Petter Wallenberg creates pop fusion with India's best LGBTQ talent

Updated: Jun 16, 2019, 07:34 IST | Aastha Atray Banan | Mumbai

In his new album, Rainbow Riots India, Swedish artiste Petter Wallenberg gets India's best LGBTQ talent together to create an unusual, pop fusion

Petter Wallenberg. Pic/Suresh Karkera
Petter Wallenberg. Pic/Suresh Karkera

The first song of Petter Wallenberg's new album Rainbow Riots India is Love is Love, featuring Mumbai's own drag queen, Sushant Divgikar aka Rani Kohe-nur, singing her heart out. The song, Wallenberg says, has made it to the pride march in Germany this year. "I wanted to make an anthem," says the Swedish artiste, who we meet in Colaba on a rainy afternoon. Speaking about the journey of this album, Wallenberg, the founder of LGBTQ organisation Rainbow Riots, says he had just completed a similar project in South Africa, when he chanced upon the Indian hijra dance group, Dancing Queens.

"That's when I decided to come to India. Two years ago, it was a great time to do that [make an album], as it was still illegal. It was a unique story to tell, because the community here, was on the cusp of something. There was change in the air — an undercurrent, a paradox. I did some research, and found these pioneers. It started as a protest, and turned out to be revolution," says the musician, who has written and produced the album as well.

The album, which released on June 14, features Divgikar, Dancing Queens, lesbian singer Pragya Pallavi, queer rapper Tropical Marca, and gay dance group, High Heel Hotties. "I wanted it to represent diversity. But, I also wanted real talent — something that would have international impact. It was not just about having some creative fun. It had to be of good quality that could compete with international music. The LGBTQ choir, Rainbow Voices, and Dancing Queens cover the spectrum, but also have talent. This is not just music, but advocacy, and tells a story too."

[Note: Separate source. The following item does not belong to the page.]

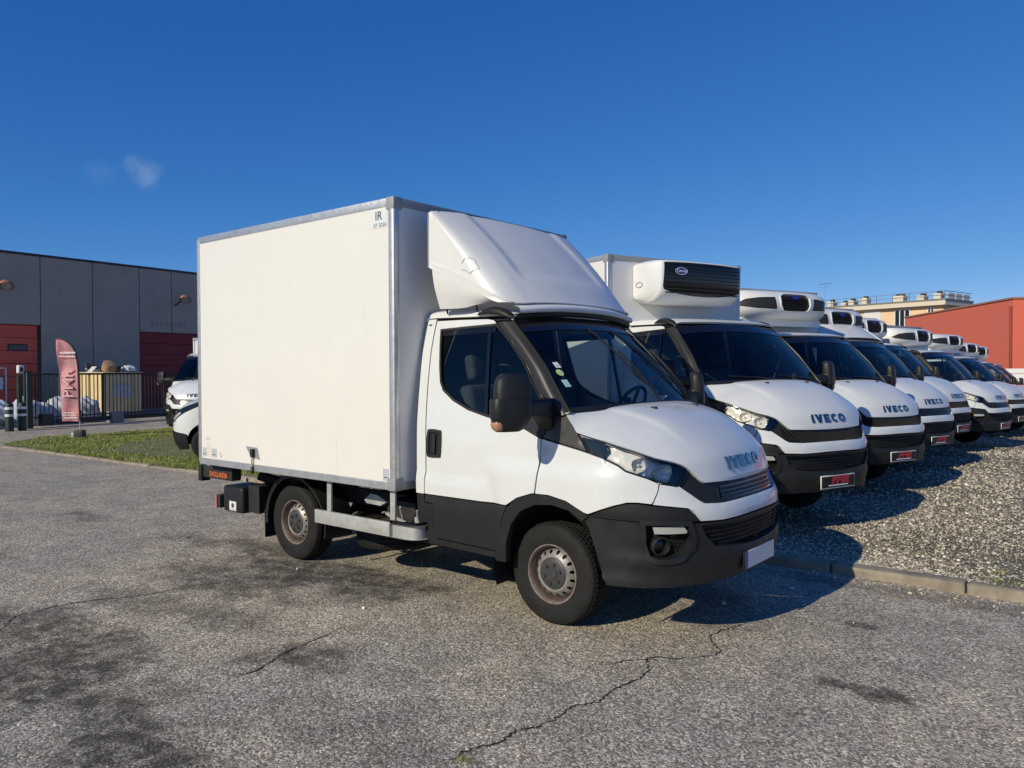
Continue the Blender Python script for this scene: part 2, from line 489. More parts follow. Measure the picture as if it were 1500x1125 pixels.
# ------------------------------------------------------------------ ground
def slope(x, y):
    yy = [1.9, 3.0, 6.5, 9.3, 12.4, 15.2, 20, 24, 27, 60, 400]
    zz = [0.078, 0.112, 0.085, 0.08, 0.07, -0.03, -0.12, -0.26, -0.32, -0.35, -0.35]
    a = np.interp(y, yy, zz); k = sstep(-9.0, -6.0, x)
    return a * k
KY = 1.78                                                     # the kerb line

def asphalt_mat(name, stains):
    k = NT(name); co = k.coord(); b = k.b
    b.inputs['Roughness'].default_value = 0.88; b.inputs['Specular IOR Level'].default_value = 0.3
    vo = k.n('ShaderNodeTexVoronoi'); vo.inputs['Scale'].default_value = 92; k.l(co, vo.inputs['Vector'])
    sep = k.n('ShaderNodeSeparateColor'); k.l(vo.outputs['Color'], sep.inputs[0])
    stone = k.ramp(sep.outputs[0], 0.0, 1.0)
    fine = k.noise(160, 3, co, 0.7)
    big = k.noise(0.55, 5, co, 0.6); mid = k.noise(3.2, 5, co, 0.65)
    c1 = k.mix(k.ramp(stone, 0.30, 0.42), (0.165, 0.149, 0.128), (0.345, 0.313, 0.268))
    c1 = k.mix(k.ramp(stone, 0.62, 0.80), c1, (0.54, 0.492, 0.422))
    c1 = k.mix(k.ramp(stone, 0.93, 0.96), c1, (0.80, 0.74, 0.64))
    c1 = k.mix(k.ramp(fine, 0.3, 0.7, 0.0, 0.12), c1, (0.30, 0.27, 0.228))
    c1 = k.mix(1.0, c1, k.mix(k.ramp(mid, 0.36, 0.70), (1.22, 1.21, 1.18), (0.82, 0.81, 0.795)), 'MULTIPLY')
    c1 = k.mix(1.0, c1, k.mix(k.ramp(big, 0.38, 0.64), (0.92, 0.92, 0.93), (1.22, 1.15, 1.05)), 'MULTIPLY')
    warp = k.noise(2.6, 4, co, 0.6)
    brk = k.ramp(k.noise(7, 6, co, 0.72), 0.30, 0.55)
    mask = None
    sx = k.n('ShaderNodeSeparateXYZ'); k.l(co, sx.inputs[0])
    for (cx, cy, ra, rb, st) in stains:
        dx = k.math('DIVIDE', k.math('SUBTRACT', sx.outputs[0], cx), ra); dy = k.math('DIVIDE', k.math('SUBTRACT', sx.outputs[1], cy), rb)
        d = k.math('SQRT', k.math('ADD', k.math('MULTIPLY', dx, dx), k.math('MULTIPLY', dy, dy)))
        d = k.math('ADD', d, k.math('MULTIPLY', k.math('SUBTRACT', warp, 0.5), 2.6))
        f = k.ramp(d, 1.15, 0.55, 0, st)
        mask = f if mask is None else k.math('MAXIMUM', mask, f)
    if mask is not None:
        mask = k.math('MULTIPLY', mask, brk)
        c1 = k.mix(mask, c1, k.mix(0.80, c1, (0.022, 0.020, 0.018)))
    k.l(c1, b.inputs['Base Color'])
    k.bump(k.math('ADD', k.math('MULTIPLY', vo.outputs['Distance'], -0.9), k.math('MULTIPLY', fine, 0.5)), 0.7, 0.006)
    return k.m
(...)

But, he has a soft spot for the Dancing Queens and the song Never Look Back, which tells us the story of dancing member, Paras. The video traces her journey from the slums to becoming the first transgender in India to get a job in a bank. "For me, what's beautiful about this song is that one is shining a spotlight on something that is marginalised and through music and pop culture, we are putting it on the centre-stage, so that everyone can see it."

Talking about the music in his album, Wallenberg says the genre hasn't been invented yet. The Swede, who comes from a country with a culture of dance music, describes it as a fusion of pop music — from India and from the world — with a splash of Bollywood and classical thrown in. "I have mixed Hindi lyrics, coming from my collaborators, with English music, and added Indian percussion, rap and electronic music elements. It's a big stirring pot of Indian and Western music at a big gay disco," he laughs.

The heart of the music and the album is the message behind it, and the stories of the individual artistes. "Love is Love is a campaign for LGBTQ rights. It's an anthem. Love at First Right is a activist song. It's not about sex, it's about the right to love." The most interesting song could be Ancient Rainbow, where Wallenberg looks into Indian mythology for LGBTQ references. "Indian Gods are very androgynous, there is a history. It's only the colonial rule that clamped it all down." For now, he is spreading the word about the album, but also prepping to take all the artists to an international stage. "They will be performing in Stockholm, where they will be headlining the pride stage in August. It's never happened before."